His Map of Nowhere is opposite the cathedral’s famous Mappa Mundi in the exhibition of works inspired by the 13th century Christian map showing how scholars then interpreted the world.
Yesterday lobby group Christian Voice criticised the cathedral for displaying Perry’s piece. Director Stephen Green said: ‘I would expect it to want to display works that lift the human spirit and not demean it, or seek to question the existence of God.’
Perry, pictured, claims people are wedded to neat endings and would love to have either Armageddon or Heaven at the end of our existence. In notes accompanying his piece, the 57-year-old says ‘life doesn’t work like that – it’s a continuum’.
The work takes a circular form with Perry’s head at the top and his arms and legs to the sides. In the space reserved for his body are terms containing strong language, including the word c***.
One visitor, Stephen Davidson, 49, from Gloucester, said: ‘It was a surprise to see something questioning whether there was a Heaven in the cathedral.

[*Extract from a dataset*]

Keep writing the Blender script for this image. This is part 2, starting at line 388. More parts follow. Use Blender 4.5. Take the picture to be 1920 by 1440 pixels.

‘I think he is trying to shock people for the sake of it.’
The Rev Canon Chris Pullin, chancellor of Hereford Cathedral, said displaying Perry’s piece ‘is not an endorsement of ideas he seems to express within it, but an opportunity for all of us to see what a significant contemporary artist has produced as his own Mappa Mundi’. He added: ‘We have had many appreciative comments about the exhibition.’